- Prompt
Produce the listing below again, exactly as shown.

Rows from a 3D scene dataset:

========

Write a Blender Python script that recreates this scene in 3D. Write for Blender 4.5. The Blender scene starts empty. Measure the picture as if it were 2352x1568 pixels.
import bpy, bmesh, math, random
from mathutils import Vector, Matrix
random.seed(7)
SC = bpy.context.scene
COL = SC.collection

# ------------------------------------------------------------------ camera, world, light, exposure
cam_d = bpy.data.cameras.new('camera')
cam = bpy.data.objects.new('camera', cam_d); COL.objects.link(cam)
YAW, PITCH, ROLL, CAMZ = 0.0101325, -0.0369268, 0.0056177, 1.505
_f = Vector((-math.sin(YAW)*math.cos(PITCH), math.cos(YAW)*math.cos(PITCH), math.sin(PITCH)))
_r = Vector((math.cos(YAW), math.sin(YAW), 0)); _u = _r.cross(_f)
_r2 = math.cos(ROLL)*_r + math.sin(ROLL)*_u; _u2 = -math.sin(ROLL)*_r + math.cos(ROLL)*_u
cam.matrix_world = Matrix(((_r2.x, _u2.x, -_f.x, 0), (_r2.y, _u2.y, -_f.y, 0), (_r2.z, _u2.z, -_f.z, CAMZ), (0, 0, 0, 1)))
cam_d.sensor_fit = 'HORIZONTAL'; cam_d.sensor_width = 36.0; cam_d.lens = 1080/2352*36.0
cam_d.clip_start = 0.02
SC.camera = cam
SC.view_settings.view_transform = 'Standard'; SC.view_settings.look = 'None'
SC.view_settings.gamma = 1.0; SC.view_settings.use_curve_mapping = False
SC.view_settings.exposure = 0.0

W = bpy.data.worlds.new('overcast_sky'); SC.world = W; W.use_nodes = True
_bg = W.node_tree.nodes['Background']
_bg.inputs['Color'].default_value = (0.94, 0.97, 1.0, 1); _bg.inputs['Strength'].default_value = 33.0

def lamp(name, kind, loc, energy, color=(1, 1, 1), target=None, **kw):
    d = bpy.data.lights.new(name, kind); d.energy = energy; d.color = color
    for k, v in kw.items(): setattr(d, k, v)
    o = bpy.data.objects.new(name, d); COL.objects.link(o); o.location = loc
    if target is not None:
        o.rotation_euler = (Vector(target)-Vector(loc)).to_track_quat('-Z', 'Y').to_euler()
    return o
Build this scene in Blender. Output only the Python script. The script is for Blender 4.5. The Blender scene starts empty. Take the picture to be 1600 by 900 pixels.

========

- Written solution
Write a Blender Python script that recreates this scene in 3D. Write for Blender 4.5. The Blender scene starts empty. Measure the picture as if it were 2352x1568 pixels.
import bpy, bmesh, math, random
from mathutils import Vector, Matrix
random.seed(7)
SC = bpy.context.scene
COL = SC.collection

# ------------------------------------------------------------------ camera, world, light, exposure
cam_d = bpy.data.cameras.new('camera')
cam = bpy.data.objects.new('camera', cam_d); COL.objects.link(cam)
YAW, PITCH, ROLL, CAMZ = 0.0101325, -0.0369268, 0.0056177, 1.505
_f = Vector((-math.sin(YAW)*math.cos(PITCH), math.cos(YAW)*math.cos(PITCH), math.sin(PITCH)))
_r = Vector((math.cos(YAW), math.sin(YAW), 0)); _u = _r.cross(_f)
_r2 = math.cos(ROLL)*_r + math.sin(ROLL)*_u; _u2 = -math.sin(ROLL)*_r + math.cos(ROLL)*_u
cam.matrix_world = Matrix(((_r2.x, _u2.x, -_f.x, 0), (_r2.y, _u2.y, -_f.y, 0), (_r2.z, _u2.z, -_f.z, CAMZ), (0, 0, 0, 1)))
cam_d.sensor_fit = 'HORIZONTAL'; cam_d.sensor_width = 36.0; cam_d.lens = 1080/2352*36.0
cam_d.clip_start = 0.02
SC.camera = cam
SC.view_settings.view_transform = 'Standard'; SC.view_settings.look = 'None'
SC.view_settings.gamma = 1.0; SC.view_settings.use_curve_mapping = False
SC.view_settings.exposure = 0.0

W = bpy.data.worlds.new('overcast_sky'); SC.world = W; W.use_nodes = True
_bg = W.node_tree.nodes['Background']
_bg.inputs['Color'].default_value = (0.94, 0.97, 1.0, 1); _bg.inputs['Strength'].default_value = 33.0

def lamp(name, kind, loc, energy, color=(1, 1, 1), target=None, **kw):
    d = bpy.data.lights.new(name, kind); d.energy = energy; d.color = color
    for k, v in kw.items(): setattr(d, k, v)
    o = bpy.data.objects.new(name, d); COL.objects.link(o); o.location = loc
    if target is not None:
        o.rotation_euler = (Vector(target)-Vector(loc)).to_track_quat('-Z', 'Y').to_euler()
    return o
Build this scene in Blender. Output only the Python script. The script is for Blender 4.5. The Blender scene starts empty. Take the picture to be 1600 by 900 pixels.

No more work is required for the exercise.